Shrader-Frechette began her talk by discussing a few works of art in the Snite whose artists falsely romanticized science and technology as ways of controlling nature. She also illustrated how other pieces idealized depictions of natural wildlife and indigenous people, glorifying man's power and control over nature.

"It is not too difficult to see how we got into a problem of environmental injustice; we idealize what humans do to people on it [the land] and [what we do] to the land itself," she said.

After discussing examples of activists in Latin America and Africa who were killed for their attempts to prevent large corporations such as Shell Oil from polluting their environments and harming their citizens, Shrader-Frechette discussed how similar issues of environmental injustice exist within the United States.

"Many people know about environmental injustice, but you don't [always] realize that some of these threats happen in the U.S.," she said.

She discussed some case studies that she and her students have worked on, analyzing environmental impact statements published by companies seeking to build hazardous sites and pointing out faulty scientific reasoning and ethical concerns. Shrader-Frechette and her students were successful in preventing a large multinational corporation from subjecting a poor black community in Louisiana to environmental and health hazards.

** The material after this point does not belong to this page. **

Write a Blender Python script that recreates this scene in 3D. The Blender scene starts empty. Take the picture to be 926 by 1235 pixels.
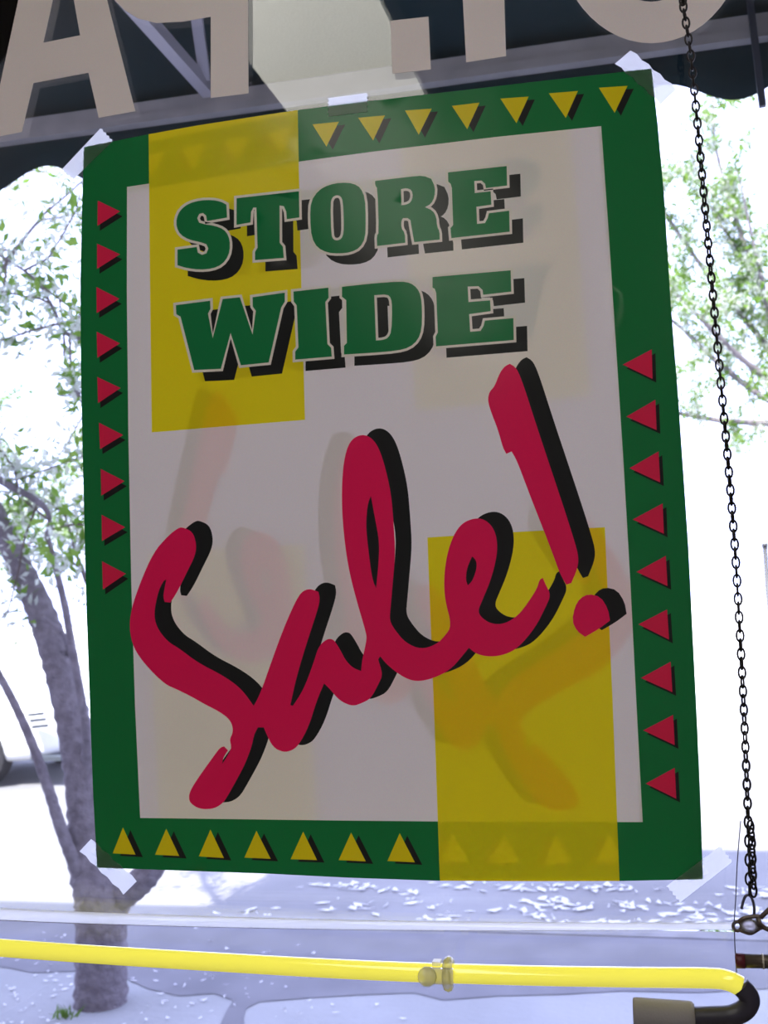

"You don't need to be brilliant to see these problems [in environmental impact statements], you just need to care," she said.

Shrader-Frechette concluded the lecture by explaining why every person, especially non-minorities, should be concerned about the public health and environmental risks that ethnic minorities face.

"It is not our charity to stop environmental injustice," she said. "It is our duty because we are complicit in their [ethnic minorities'] harm."

Her lecture was the 11th annual talk presented in the Snite Museum, which uses the lecture series to advance the idea that scholarly thinking can take place outside the classroom.

Each Snite lecture takes place in the art gallery most relevant to the lecture topic's time period. Shrader-Frechette spoke in the 20th century gallery and included her analysis of paintings from this and other time periods.